How do you deal with stupid people in your life?

That largely my view as well.

First, consider the significant percentage* of the human population that encompass the gleefully malignant, the enthusiasts of recreational violence and all the energetic spite merchants of the world. Plain old ignorance is a refreshing trait IMHO. The ignorant can be helpful and often entertaining. Just don’t let them drag you down by playing their game. They’re better at it than you.

  • I want to say majority of the population here but lets not quibble over numbers. They’re out there.

I avoid them as much as is possible. “Dumber than dogshit and proud of it” is becoming the new normal and the law of the land. Nothing I can do to change it.

Big differences between stupid, ignorant, and willfully ignorant.

Everyone is stupid about something. I have dyscalculia and can’t understand anything that has a number in it. Some folks cannot for the life of them figure out how to spell, their minds just don’t work with language well. Mostly you figure out how to work around your areas of blankness.

Everyone is ignorant about something – most things, if you look closely. There are things you are trying to learn, things you aren’t bothering to learn, and things you know enough of to get along with. Everyone is like that.

Then there are the willfully ignorant. They insist that their answer is the right one against mountains of evidence, because it fits with a feeling they have about the world. I have a brother-in-law with a PhD in chemistry and no shortage of opportunities to learn. But he is so welded to his belief that he is much smarter than anyone else that there is not a hairline crack where new knowledge could get in. He’s not stupid exactly but he sure is one irritating sumbitch. The kind of person who even if you are an expert in something, will smugly insist he is right about your field of expertise and you are wrong.

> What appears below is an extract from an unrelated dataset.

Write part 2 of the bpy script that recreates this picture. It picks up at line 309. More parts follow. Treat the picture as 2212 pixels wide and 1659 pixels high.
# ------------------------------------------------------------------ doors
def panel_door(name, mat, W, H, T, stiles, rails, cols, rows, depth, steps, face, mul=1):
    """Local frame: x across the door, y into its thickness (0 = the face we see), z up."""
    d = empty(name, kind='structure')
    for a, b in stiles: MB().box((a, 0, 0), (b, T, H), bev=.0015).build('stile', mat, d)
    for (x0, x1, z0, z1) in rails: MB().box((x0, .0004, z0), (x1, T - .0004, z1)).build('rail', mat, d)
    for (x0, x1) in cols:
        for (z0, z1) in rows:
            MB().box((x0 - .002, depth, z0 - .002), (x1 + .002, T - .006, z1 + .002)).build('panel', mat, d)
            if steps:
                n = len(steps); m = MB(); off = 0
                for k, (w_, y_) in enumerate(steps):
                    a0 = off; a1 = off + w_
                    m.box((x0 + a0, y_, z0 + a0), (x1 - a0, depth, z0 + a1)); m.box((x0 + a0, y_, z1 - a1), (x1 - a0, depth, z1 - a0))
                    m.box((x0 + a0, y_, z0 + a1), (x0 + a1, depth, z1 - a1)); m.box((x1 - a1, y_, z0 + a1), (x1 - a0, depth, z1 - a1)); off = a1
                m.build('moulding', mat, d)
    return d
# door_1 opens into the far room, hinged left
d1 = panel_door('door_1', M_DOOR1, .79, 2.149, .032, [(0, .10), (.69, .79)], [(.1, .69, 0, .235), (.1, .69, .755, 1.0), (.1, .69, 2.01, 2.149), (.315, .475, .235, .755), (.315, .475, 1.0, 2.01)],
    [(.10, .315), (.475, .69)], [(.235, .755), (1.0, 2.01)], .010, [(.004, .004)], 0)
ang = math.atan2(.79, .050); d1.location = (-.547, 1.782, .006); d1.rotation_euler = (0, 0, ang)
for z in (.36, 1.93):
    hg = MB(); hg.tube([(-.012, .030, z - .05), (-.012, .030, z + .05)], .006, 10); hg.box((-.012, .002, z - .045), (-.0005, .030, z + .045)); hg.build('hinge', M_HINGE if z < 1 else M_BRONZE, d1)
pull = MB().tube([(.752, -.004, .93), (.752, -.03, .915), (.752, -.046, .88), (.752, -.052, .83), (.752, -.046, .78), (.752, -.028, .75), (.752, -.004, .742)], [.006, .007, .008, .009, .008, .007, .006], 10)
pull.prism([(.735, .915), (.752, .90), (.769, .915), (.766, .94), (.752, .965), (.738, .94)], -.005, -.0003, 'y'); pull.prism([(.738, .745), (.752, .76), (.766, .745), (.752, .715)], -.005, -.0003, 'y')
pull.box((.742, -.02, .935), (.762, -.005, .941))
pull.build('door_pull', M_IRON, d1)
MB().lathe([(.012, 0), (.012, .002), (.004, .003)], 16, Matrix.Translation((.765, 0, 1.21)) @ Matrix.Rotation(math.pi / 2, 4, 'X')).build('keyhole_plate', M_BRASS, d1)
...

Indeed. There’s stupidity, and there’s stupidity. I only live among highly educated people, and I am sometimes horrified to come across blatant racism or pseudoscience.

Plus, one’s stupidity typically comes in conjunction with other elements that everyone should be wary about when they want to make friends.

I can’t believe how stupid I was when I myself was a child or teenager. To a certain extent, my entire evolution can be regarded as an effort to extract myself from my own stupidity and the harm that other people’s stupidity could inflict on my person.

Now that I think about it, I understand that I have developed a strategy. There is a mental manual consisting of simple instructions that help me sift through population so that I can select only the individuals I really want to deal with. It is a simple method of judging people way before you get to know them well enough to be able to judge them.

I’m sure it’s not my invention. We all must use similar abstract guidebooks that help us tell the wheat from the chaff, only the sets of instructions are different. Every set of instructions includes subsets as well suggesting you, for example, who to hang out with or who to avoid. I don’t want to split hairs right now, so I will only refer briefly to the subset that helps me decide who I should avoid - because that’s what the OP is about: how do I deal with stupid people in my life. I can successfully steer clear of stupidity by not making friends with people who, for example:

  • believe they’re always right;
  • fail to keep their promises;
  • blame others for their failures;
    etc.

These instructions may appear not to be connected with stupidity, but I think they are.